Tuesday, March 21, 2017

A Letter to the Author of The Girl Who Drank the Moon

Dear Kelly Barnhill,

Before this book becomes pervasive in all third grade classrooms and part of reading bowls and book battles across the nation (I'm too late, aren't I?), I would like to clarify here that I came up with the name Xan FIRST! Or maybe my friend Xan's mom and dad came up with it first and then I decided SECOND that it would be my daughter's name, but let it be known that Xan was my daughter's future name long before you made it the witch's name in The Girl Who Drank the Moon. My friend Xan actually came over last week for our annual pi day party and I showed her the book. She was fascinated! She flipped open to a page and, with mouth agape, exclaimed, "I've never seen my name in print so many times." Or ever? Anyway, I digress.

As cool as Xan, the benevolent witch, and Luna, the enmagicked (cool new word, Kel) young future-witch, and Glerk, the swamp monster/poet/god of the bog, are, my favorite character for the first 2/3 of the book was Antain. Dear, compassionate, intelligent, responsible, humble Antain. You foreshadowed from the very beginning that he would play a pivotal role in someday overthrowing the Elders' government and their terrifying baby-sacrifice tradition, but I was actually really disappointed by his function during the ultimate face-off. He was a strong character with incredible integrity until that final important scene on the knoll. Then suddenly he is this weak, pathetic,  vengeful person. It was so disappointing to me.

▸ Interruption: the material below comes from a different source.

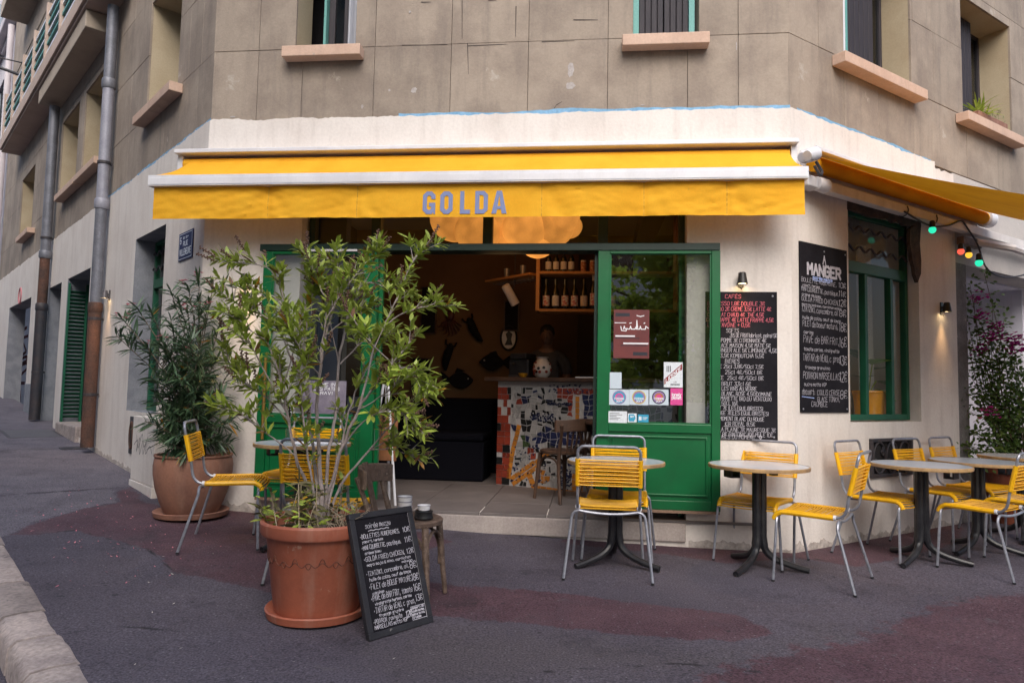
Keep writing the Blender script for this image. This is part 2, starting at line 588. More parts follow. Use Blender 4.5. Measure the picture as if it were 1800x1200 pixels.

I thought the sorrow-eater was a very real-feeling villain. I've had some difficulty of late believing the evil of fictional villains. I have attributed that difficulty to my generally optimistic world view, but after reading this book, I'm convinced that authors are just not developing their bad guys well enough to be believable! The sorrow-eater's back story totally sold her as a real person who had allowed her real problems to slowly change her into a despicable sorrow-eater. Just the idea of sorrow eating was so fresh and new and interesting!

So, Kelly, even though you emasculated (not in the male role sense but in the strength of character sense) my favorite person in your novel, I was impressed with your creation of a credible malefactor with a unique criminal ability and I will still feel comfortable recommending your book to all my pre-teen friends (I have many). But just remember who came up with Xan first.